Obviously problems happen. Personally I don't care to be approached, generally, and I think it's better than being afraid of everybody. I've been approached by gay men and didn't suffer any trauma. I don't mean there cannot be psychos out there, but if you assume anyone who checks you out or looks you up in the net to be a stalker, I think that's completely over the top and that kind of paranoid attitude will cause more harm than good.
Have you done what you suggested would be a quick way to solve the stated problem? If not, then we're still dealing with your rectally-sourced speculation.
Additionally, what you're offering is like me -- suppose I live in a nice house in the hills -- going down to the ghetto and asking why people bother locking their doors at night and putting bars on their windows. I don't do any of those things and I don't have a problem with home-invasion roberries -- why are all these people so paranoid and afraid!?
Put another way: you would have no clue if, say, you were riding a bus full of predators, because you are not prey -- a woman more likely would.

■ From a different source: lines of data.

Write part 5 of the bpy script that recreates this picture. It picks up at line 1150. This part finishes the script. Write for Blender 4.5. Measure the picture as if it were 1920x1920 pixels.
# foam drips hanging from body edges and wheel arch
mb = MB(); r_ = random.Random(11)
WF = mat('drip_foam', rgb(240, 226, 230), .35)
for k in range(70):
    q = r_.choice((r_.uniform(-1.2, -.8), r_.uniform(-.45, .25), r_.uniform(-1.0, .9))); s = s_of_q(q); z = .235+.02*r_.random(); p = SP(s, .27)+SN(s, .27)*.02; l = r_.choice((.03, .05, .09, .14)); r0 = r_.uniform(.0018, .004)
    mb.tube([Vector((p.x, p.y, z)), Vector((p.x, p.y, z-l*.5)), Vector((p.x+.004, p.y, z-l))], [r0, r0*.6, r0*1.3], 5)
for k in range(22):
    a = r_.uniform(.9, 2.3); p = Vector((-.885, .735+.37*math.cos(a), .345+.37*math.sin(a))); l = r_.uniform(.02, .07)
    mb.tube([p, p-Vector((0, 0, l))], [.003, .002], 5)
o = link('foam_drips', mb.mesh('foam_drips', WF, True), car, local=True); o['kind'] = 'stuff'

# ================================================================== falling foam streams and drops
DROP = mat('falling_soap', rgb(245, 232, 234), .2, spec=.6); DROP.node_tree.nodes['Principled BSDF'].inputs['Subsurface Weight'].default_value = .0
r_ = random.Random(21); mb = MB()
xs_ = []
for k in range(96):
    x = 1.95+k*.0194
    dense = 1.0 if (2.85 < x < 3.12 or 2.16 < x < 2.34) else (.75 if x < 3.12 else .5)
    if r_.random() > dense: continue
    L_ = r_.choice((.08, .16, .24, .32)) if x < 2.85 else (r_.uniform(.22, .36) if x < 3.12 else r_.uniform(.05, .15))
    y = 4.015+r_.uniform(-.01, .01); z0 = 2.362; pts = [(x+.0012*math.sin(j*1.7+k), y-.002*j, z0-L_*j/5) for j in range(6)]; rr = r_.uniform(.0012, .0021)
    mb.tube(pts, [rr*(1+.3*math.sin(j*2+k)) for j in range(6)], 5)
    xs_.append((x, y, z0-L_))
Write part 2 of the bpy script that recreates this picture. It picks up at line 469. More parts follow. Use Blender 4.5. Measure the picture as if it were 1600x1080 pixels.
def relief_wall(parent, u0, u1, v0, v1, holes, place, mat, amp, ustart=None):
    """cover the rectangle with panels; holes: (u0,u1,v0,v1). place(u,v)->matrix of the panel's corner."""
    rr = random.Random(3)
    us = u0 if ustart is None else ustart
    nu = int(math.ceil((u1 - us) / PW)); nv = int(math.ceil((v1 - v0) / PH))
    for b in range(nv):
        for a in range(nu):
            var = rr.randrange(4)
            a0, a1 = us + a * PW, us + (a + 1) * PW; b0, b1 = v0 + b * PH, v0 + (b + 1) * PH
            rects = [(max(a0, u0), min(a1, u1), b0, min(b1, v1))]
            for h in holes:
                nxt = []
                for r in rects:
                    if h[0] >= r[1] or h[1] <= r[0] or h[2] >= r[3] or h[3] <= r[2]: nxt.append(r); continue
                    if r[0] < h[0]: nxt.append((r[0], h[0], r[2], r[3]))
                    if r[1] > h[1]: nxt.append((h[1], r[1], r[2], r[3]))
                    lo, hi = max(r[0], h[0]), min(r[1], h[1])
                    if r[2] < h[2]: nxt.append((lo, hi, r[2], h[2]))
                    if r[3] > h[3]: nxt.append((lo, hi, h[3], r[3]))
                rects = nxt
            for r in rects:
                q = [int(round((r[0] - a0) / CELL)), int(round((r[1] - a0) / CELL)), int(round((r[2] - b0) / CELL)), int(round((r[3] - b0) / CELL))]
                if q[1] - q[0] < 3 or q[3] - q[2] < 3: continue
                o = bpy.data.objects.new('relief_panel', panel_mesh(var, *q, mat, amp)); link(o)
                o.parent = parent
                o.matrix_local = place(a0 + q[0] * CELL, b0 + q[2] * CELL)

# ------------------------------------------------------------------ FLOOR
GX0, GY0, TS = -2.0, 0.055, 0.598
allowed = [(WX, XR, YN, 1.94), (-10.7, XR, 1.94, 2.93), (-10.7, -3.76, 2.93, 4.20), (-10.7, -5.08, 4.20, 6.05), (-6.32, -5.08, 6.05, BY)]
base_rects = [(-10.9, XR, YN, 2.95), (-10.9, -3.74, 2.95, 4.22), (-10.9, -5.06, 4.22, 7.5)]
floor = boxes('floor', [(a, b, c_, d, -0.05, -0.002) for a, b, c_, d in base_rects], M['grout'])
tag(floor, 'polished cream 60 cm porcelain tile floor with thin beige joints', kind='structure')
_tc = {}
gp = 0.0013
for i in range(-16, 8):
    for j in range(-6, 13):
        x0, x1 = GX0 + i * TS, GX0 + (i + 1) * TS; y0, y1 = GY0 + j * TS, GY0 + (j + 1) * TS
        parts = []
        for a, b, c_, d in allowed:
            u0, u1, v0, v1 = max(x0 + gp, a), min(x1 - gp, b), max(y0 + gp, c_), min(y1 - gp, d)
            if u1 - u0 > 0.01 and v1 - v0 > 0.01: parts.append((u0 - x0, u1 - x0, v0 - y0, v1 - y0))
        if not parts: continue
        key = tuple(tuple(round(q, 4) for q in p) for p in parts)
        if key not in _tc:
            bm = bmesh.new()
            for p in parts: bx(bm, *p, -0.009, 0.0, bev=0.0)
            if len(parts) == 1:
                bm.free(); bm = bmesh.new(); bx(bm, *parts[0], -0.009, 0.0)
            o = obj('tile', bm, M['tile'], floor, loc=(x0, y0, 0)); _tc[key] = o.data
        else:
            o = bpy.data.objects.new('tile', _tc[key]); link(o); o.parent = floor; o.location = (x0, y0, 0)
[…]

I could type an entire essay here explaining how and why women have different motivations and risk profiles than you, but I doubt you would respond with anything more thoughtful than "obviously, problems happen." Instead of speculating as to why you might be so obtuse here -- I would guess it's because you are resentful of the seemingly inconsistent and inexplicable behavior of women -- let me just offer this: stop fixating on how things should be and start understanding things as they are now.
This is really no different than entrepreneurs bitching about how risk-adverse investors are, and how they won't respond to 99% of cold calls, even if only to politely decline. Or how investors vastly prefer known founders, even when they have been previously burnt by them, rather than taking risks on unknown quantities. But at the end of the day, investors have the money and women have the vaginas, so they make the rules and they don't have to be fair, scrutable, rational or consistent -- they only have to be advantageous.
I'm talking about a very particular case and you are pestering me with sweeping generalisations.
Each one should make his or her own risk assessment. I was talking about dismissing people from your environment who look up your public information as stalkers.
The problem is that the "harm" that can happen can be terrible terrible harm. Some gay (or other LGBT people) can be literally killed if the wrong person approaches them. There is an element of danger that straight cis men rarely are able to notice.
Stop trying to tell marginalized groups that they are silly to be worried. We know our own lives and our own experiences. We've seen the odd stare or remark someone has made. We all worry that sometimes this person will go very far. Work on reducing the amount of hatred that spewed out by some groups which encouraged the people that attack us.